Мы с дочкой спутали, видимо, карты даже у опытных, с нюхом гончих борзых продавщиц-кассирш бутика: они нас причислили к категории, к которой мы не относились. Продавщицы обучились произносить: пожалуйста, спасибо, у нас есть ещо, заходите ещо.
Пока дочь примеряла что-то в кабинке, одна, особенно усердная, сказала мне, что она из Кракова, а вы откуда? Я: из Колорадо, США. У неё буквально вытянулось лицо. Ну, будто услышала: из трущобы, кредитные карты подделала, гангстеры, с которыми в спайке, за углом ожидают, накроем вашу кассу — и в рассыпную.
Спрашиваю в свою очередь: American Express принимаете?

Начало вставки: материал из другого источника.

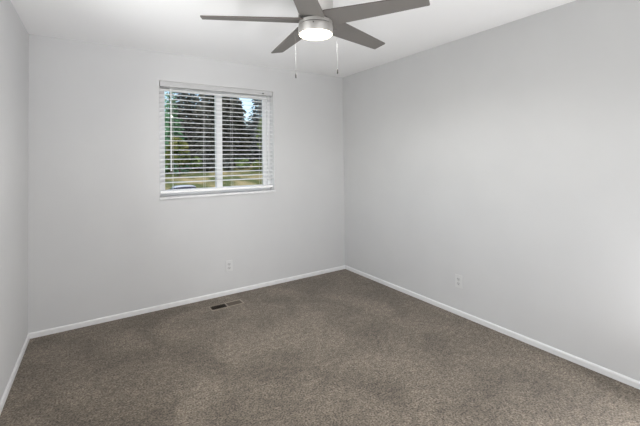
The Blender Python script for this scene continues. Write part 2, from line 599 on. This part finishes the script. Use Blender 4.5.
# ------------------------------------------------------------------ wall outlets
def outlet(label, loc, rz):
    t = thing('wall_outlet', label, 'outlet', loc, rz)     # local frame: plate in XZ, faces -Y
    bm = bmesh.new()
    box(bm, -.035, .035, -.006, 0, -.0575, .0575, .0025)
    obj('cover_plate', bm, m_plate, t)
    for s in (1, -1):
        bm = bmesh.new()
        tt = bmesh.new()
        lathe(tt, [(0, 0), (.0165, 0), (.0175, .001), (.0175, .003), (0, .003)], 24)
        for v in tt.verts:
            v.co.y = max(-.0135, min(.0135, v.co.y))
        bmesh.ops.rotate(tt, verts=tt.verts, cent=(0, 0, 0), matrix=Matrix.Rotation(R(-90), 3, 'X'))
        bmesh.ops.translate(tt, verts=tt.verts, vec=(0, -.0088, s * .0195))
        merge(bm, tt)
        so = obj('socket', bm, m_socket, t)
        bm = bmesh.new()
        for xx, hh in ((-.0065, .0045), (.0065, .0038)):
            box(bm, xx - .0011, xx + .0011, -.0094, -.0085, s * .0195 + .003 - hh, s * .0195 + .003 + hh)
        tube(bm, (0, -.0085, s * .0195 - .0075), (0, -.0094, s * .0195 - .0075), .0026, seg=10)
        obj('socket_slots', bm, m_dark, so)
    bm = bmesh.new()
    tube(bm, (0, -.005, 0), (0, -.0072, 0), .0032, seg=12)
    obj('screw', bm, m_nickel, t)
    return t
outlet('white duplex outlet on the back wall, below the window', (-1.515, 0, .295), 0)
outlet('white duplex outlet low on the plain right-hand wall', (0, -1.672, .298), R(-90))

# ------------------------------------------------------------------ floor register
rg = thing('floor_register', 'brown metal floor register set in the carpet near the back wall', 'vent', (-1.632, -.264, 0), R(.5))
RX, RY = .162, .060
bm = bmesh.new()
ox, oy = .146, .043
box(bm, -RX, RX, -RY, -oy, 0, .004, .0012)
box(bm, -RX, RX, oy, RY, 0, .004, .0012)
box(bm, -RX, -ox, -oy, oy, 0, .004, .0012)
box(bm, ox, RX, -oy, oy, 0, .004, .0012)
obj('register_frame', bm, m_reg, rg)
bm = bmesh.new()
box(bm, -.006, .006, -oy, oy, .0006, .0045, .0012)
obj('centre_divider', bm, m_reg, rg)
bm = bmesh.new()
box(bm, -ox, ox, -oy, oy, .0002, .0010)
d_ = obj('duct_opening', bm, m_reg_dark, rg)
d_['label'] = 'dark duct opening'
for s in (-1, 1):
    bm = bmesh.new()
    for k in range(9):
        x = s * (.014 + k * .0155)
        t = bmesh.new()
        box(t, -.0068, .0068, -oy + .001, oy - .001, -.0004, .0004)
        bmesh.ops.rotate(t, verts=t.verts, cent=(0, 0, 0), matrix=Matrix.Rotation(R(38 if s < 0 else -8), 3, 'Y'))
        bmesh.ops.translate(t, verts=t.verts, vec=(x, 0, .0056 if s < 0 else .0030))
        merge(bm, t)
    o = obj('louvers', bm, m_reg_dark if s < 0 else m_louver, rg)  # open half gets the metal with shade put into its colour
    o['label'] = 'dark open louvers' if s < 0 else 'lighter closed louvers'

# ------------------------------------------------------------------ outside: ground, trees, shrubs, car
def gz(y):
    if y < 44: return -2.9
    if y < 60:
        t = (y - 44) / 16
        return -2.9 + 3.5 * (t * t * (3 - 2 * t))
    return 0.6 + min(y - 60, 60) * .06
random.seed(7)
bm = bmesh.new()
ys = [0.2, 6, 14, 22, 30, 36] + [38 + 1.0 * k for k in range(26)] + [66, 75, 90, 120, 250, 500]
xs = [-600, -300, -150, -90] + [-60 + 5 * k for k in range(34)] + [150, 300, 600]
grid = [[bm.verts.new((x, y, gz(y) + (random.uniform(-.06, .06) if y > 44 else 0))) for x in xs] for y in ys]
for a, b in zip(grid, grid[1:]):
    for k in range(len(xs) - 1):
        bm.faces.new((a[k], a[k + 1], b[k + 1], b[k]))
o = obj('ground', bm, m_lawn, smooth=True, kind='structure')
bm = bmesh.new()
box(bm, -300, 300, 36.5, 43.4, -2.92, -2.885)
o = obj('street', bm, m_asphalt, kind='structure')

def quads(name, items, m):
    """items: (centre, u, v) leaf clumps -> one mesh of little quads"""
    V, Fc = [], []
    for c, u, v in items:
        k = len(V)
        V += [c - u - v, c + u - v * .6, c + u * 1.15 + v * .5, c - u * .8 + v]
        Fc.append((k, k + 1, k + 2, k + 3))
    me = bpy.data.meshes.new(name)
    me.from_pydata([tuple(x) for x in V], [], Fc)
    me.materials.append(m)
    return me
def rv(rnd):
    while True:
        v = Vector((rnd.uniform(-1, 1), rnd.uniform(-1, 1), rnd.uniform(-1, 1)))
        if .01 < v.length < 1:
            return v.normalized()
def conifer_mesh(seed, m, Hh=20.0, Rr=6.0, whorls=46):
    """unit tree: height Hh, drooping whorled branches carrying needle clumps"""
    rnd = random.Random(seed)
    it = []
    for wi in range(whorls):
        t = wi / (whorls - 1)
        z = Hh * (.04 + .95 * t)
        rad = Rr * (1 - t) ** .85 * rnd.uniform(.85, 1.08) + .22
        nb = max(5, int(17 * (1 - t) + 5))
        a0 = rnd.uniform(0, 6.28)
        for b in range(nb):
            a = a0 + 6.283 * b / nb + rnd.uniform(-.15, .15)
            L = rad * rnd.uniform(.72, 1.1)
            d = Vector((math.cos(a), math.sin(a), 0))
            n = max(2, int(L / .42))
            for q in range(n):
                s = (q + rnd.uniform(.3, 1)) / n
                if s < .18: continue
                c = d * L * s + Vector((0, 0, z - .30 * L * s * s + rnd.uniform(-.1, .1)))
                sd = Vector((-d.y, d.x, 0))
                u = (d * rnd.uniform(.3, .6) + sd * rnd.uniform(-.5, .5) + Vector((0, 0, rnd.uniform(-.35, .05)))) * .75
                v = (sd * rnd.uniform(.1, .3) + Vector((0, 0, rnd.uniform(-.32, -.08))) + d * rnd.uniform(-.1, .1)) * .9
                it.append((c, u * (1 - .4 * t), v * (1 - .4 * t)))
    return quads('foliage', it, m)
def crown_mesh(seed, m, rx, rz, n, s):
    rnd = random.Random(seed)
    it = []
    lobes = [(Vector((0, 0, 0)), 1.0)] + [(Vector((rnd.uniform(-.6, .6), rnd.uniform(-.6, .6), rnd.uniform(-.35, .6))), rnd.uniform(.4, .62)) for _ in range(8)]
    for _ in range(n):
        lc, lr = rnd.choice(lobes)
        p = lc + rv(rnd) * lr * .72 * rnd.uniform(.55, 1.0)
        c = Vector((p.x * rx, p.y * rx, p.z * rz))
        u = rv(rnd); v = u.cross(rv(rnd)).normalized()
        it.append((c, u * s * rnd.uniform(.6, 1.2), v * s * rnd.uniform(.5, 1)))
    return quads('foliage', it, m)
cmesh = {'dark': [conifer_mesh(1, L_dark), conifer_mesh(2, L_dark)],
         'blue': [conifer_mesh(3, L_blue)], 'spruce': [conifer_mesh(4, L_spruce)]}
def trunk_mesh(h, r):
    bm = bmesh.new()
    rings = 6
    prev = None
    tube(bm, (0, 0, -.4), (0, 0, h * .45), r, r * .6, 9)
    tube(bm, (0, 0, h * .45), (0, 0, h * .96), r * .6, r * .08, 9)
    me = bpy.data.meshes.new('trunk')
    bmesh.ops.recalc_face_normals(bm, faces=bm.faces[:])
    bm.to_mesh(me); bm.free()
    me.materials.append(m_bark)
    return me
con_trunk = trunk_mesh(20.0, .34)
def child(name, me, parent):
    o = bpy.data.objects.new(name, me)
    C.objects.link(o)
    o.parent = parent
    return o
def conifer(kind, i, x, y, h, r, rz, label, group='conifers on the slope outside'):
    t = thing('conifer_tree', label, 'tree', (x, y, gz(y)), rz, group)
    t.scale = (r / 6.0, r / 6.0, h / 20.0)
    child('foliage', cmesh[kind][i], t)
    child('trunk', con_trunk, t)
conifer('spruce', 0, 8.2, 56.0, 14.3, 3.3, .3, 'green spruce at the left edge of the view through the blind')
conifer('dark', 0, 11.6, 61.0, 21.0, 4.6, .9, 'tall dark conifer just right of the green spruce')
conifer('dark', 1, 15.6, 59.5, 23.0, 4.8, 2.2, 'tall dark conifer behind the middle upright of the window')
conifer('dark', 0, 19.4, 62.0, 23.0, 5.2, 4.0, 'dark conifer forming the left side of the gap of sky')
conifer('blue', 0, 27.3, 62.0, 21.0, 6.4, 1.2, 'blue-grey conifer forming the right side of the gap of sky')
conifer('blue', 0, 24.0, 70.0, 14.5, 4.6, 2.8, 'smaller grey-green conifer at the foot of the gap of sky')
conifer('dark', 1, 2.6, 66.0, 17.0, 4.8, 3.1, 'dark conifer standing apart to the left of the green spruce', 'conifers beside the window view')
conifer('dark', 1, 34.5, 64.0, 19.0, 5.2, 5.1, 'dark conifer standing apart to the right of the blue-grey one', 'conifers beside the window view')

def leafy(x, y, h, r, m, seed, label, cat, name, n=1100, s=.26, stem=True, group=None):
    t = thing(name, label, cat, (x, y, gz(y)), 0, group)
    rz_ = h * (.42 if stem else .62)
    f = child('foliage', crown_mesh(seed, m, r, rz_, n, s), t)
    f.location = (0, 0, h * (.60 if stem else .42))
    child('trunk' if stem else 'stem', trunk_mesh(h * .7, .12 if stem else .07), t)
leafy(9.0, 53.0, 5.6, 2.3, L_yellow, 21, 'small yellow-green tree low in the left pane, before the dark conifers', 'tree', 'leafy_tree')
leafy(24.4, 56.5, 9.4, 2.4, L_green, 22, 'mid green leafy tree in the right pane, before the blue-grey conifer', 'tree', 'leafy_tree', 1500)
sh = [(6.6, 2.6, L_green, 'pale green shrub at the far left of the row on the slope'), (9.0, 2.0, L_yellow, 'yellowish shrub below the small yellow-green tree'),
      (11.8, 2.2, L_green, 'green shrub under the tall dark conifer beside the spruce'), (14.4, 2.0, L_dark, 'dark low shrub left of the middle upright of the window'),
      (17.2, 2.3, L_dark, 'dark low shrub right of the middle upright of the window'), (20.0, 2.1, L_green, 'green shrub under the left side of the gap of sky'),
      (22.6, 2.2, L_yellow, 'yellowish shrub under the gap of sky'), (25.2, 2.4, L_green, 'green shrub below the mid green leafy tree')]
for k, (x, h, m, lab) in enumerate(sh):
    leafy(x, 56.0 + (k % 3) * .7 - 1.6, h, 1.65, m, 40 + k, lab, 'shrub', 'shrub', 420, .24, False, 'shrubs along the slope outside')

# parked car, nose to the left
car = thing('parked_car', 'pale silver car parked outside, seen through the lower left of the blind', 'car', (6.25, 40.2, -2.885), R(5))
def section(bm, st, cap=True):
    """loft cross-sections along x: (x, halfwidth, zlow, zhigh, halfwidth at the top)"""
    rings = []
    for x, hw, z0, z1, ht in st:
        zm = z0 + (z1 - z0) * .55
        prof = [(-hw * .94, z0), (-hw, z0 + (zm - z0) * .5), (-hw, zm), (-ht, z1 - .03), (-ht * .86, z1), (0, z1 + .02), (ht * .86, z1), (ht, z1 - .03), (hw, zm), (hw, z0 + (zm - z0) * .5), (hw * .94, z0)]
        rings.append([bm.verts.new((x, y, z)) for y, z in prof])
    for a, b in zip(rings, rings[1:]):
        n = len(a)
        for k in range(n):
            bm.faces.new((a[k], a[(k + 1) % n], b[(k + 1) % n], b[k]))
    bm.faces.new(rings[0][::-1]); bm.faces.new(rings[-1])
bm = bmesh.new()
section(bm, [(-2.2, .72, .34, .62, .66), (-2.1, .84, .24, .74, .72), (-1.2, .89, .22, .92, .78), (-.7, .90, .22, .97, .80), (1.3, .90, .22, .98, .80), (2.05, .85, .25, .95, .74), (2.2, .76, .36, .85, .68)])
obj('car_body', bm, m_carpaint, car, True)
bm = bmesh.new()
section(bm, [(-1.15, .80, .90, .96, .76), (-.45, .80, .90, 1.36, .62), (.4, .80, .90, 1.42, .62), (1.6, .79, .90, 1.38, .60), (2.0, .76, .90, .97, .70)])
obj('car_windows', bm, m_carglass, car, True)
bm = bmesh.new()
section(bm, [(-.62, .66, 1.26, 1.33, .58), (-.3, .68, 1.28, 1.44, .62), (.5, .69, 1.29, 1.49, .62), (1.4, .68, 1.28, 1.45, .60), (1.74, .64, 1.22, 1.34, .55)])
obj('car_roof', bm, m_carpaint, car, True)
for x in (-1.35, 1.35):
    for s in (-1, 1):
        bm = bmesh.new()
        t = bmesh.new()
        lathe(t, [(0, -.10), (.26, -.10), (.31, -.08), (.32, 0), (.31, .08), (.26, .10), (0, .10)], 24)
        bmesh.ops.rotate(t, verts=t.verts, cent=(0, 0, 0), matrix=Matrix.Rotation(R(90), 3, 'X'))
        bmesh.ops.translate(t, verts=t.verts, vec=(x, s * .81, .32))
        merge(bm, t)
        wh = obj('wheel', bm, m_rubber, car, True)
        bm = bmesh.new()
        t = bmesh.new()
        lathe(t, [(0, -.012), (.19, -.012), (.20, 0), (.19, .012), (0, .02)], 20)
        bmesh.ops.rotate(t, verts=t.verts, cent=(0, 0, 0), matrix=Matrix.Rotation(R(90), 3, 'X'))
        bmesh.ops.translate(t, verts=t.verts, vec=(x, s * .915, .32))
        merge(bm, t)
        obj('hubcap', bm, m_nickel, wh, True)
for s in (-1, 1):
    bm = bmesh.new()
    box(bm, -2.20, -2.06, s * .60 - .12, s * .60 + .12, .56, .68, .02)
    obj('headlight', bm, m_lens, car)
    bm = bmesh.new()
    box(bm, 2.08, 2.22, s * .60 - .12, s * .60 + .12, .70, .82, .02)
    obj('tail_light', bm, m_lampred, car)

Она: да... И позвала еще кого-то: проверять, что ли, платежеспособность? Ощущение нахлынуло, будто всё вспять обернулось, и не из Америки я, не там мой дом, я в Замоскворечье или в Сокольниках, а пытаюсь на свои жалкие командировочные нагрести гроши вот на ту самую бежевую беретку, что когда-то, тридцать лет назад, таким соблазном приманила. И став обладательницей коей, — стала, да наверно и была, ну, совершенно неотразимой. О молодость! Чем бы ни сопровождалась, сама по себе — дар, восторг, ликование от пустяшного, а на самом-то деле главного, наверно. Или нет?
Расплатилась, опередив дочку у кассы. Она выразила недовольство. Но думала я не про то. Мне еще раз выпало горькое: страну, где живу, не любят сейчас, осуждают. И понимаю за что, почему. Обидно. Но иначе обидно, по-другому. И из Европы, куда ведь явилась только на каникулы, тянуло обратно, где, выходит, внедрилась. Ошиблась?
В нашем околотке, на бензоколонке, в магазинчиках, в парикмахерской, в спортзале на классах йоги интересовались: где так долго отсутствовала? Разве долго? Объясняю: дочь в Европу переехала, была у неё в Лондоне, ездили в Париж. Мне: и как там погода? Погода не очень, зима. Мне: ну конечно, у них же дожди, туманы, мрак, а у нас, в Колорадо, солнце сияет.
На самом-то деле денек выдался сумрачный, снегопад обещали. Но эта уверенность американская, что солнце-таки засияет, доллар поднимется, рецессия закончится и завершится бессмысленная война, оптимистическим зарядом заражает. Нация улыбчивая привлекает. Нравится мне. Верю в неё, надеюсь. Здесь мой дом. А свой дом необходимо любить и защищать.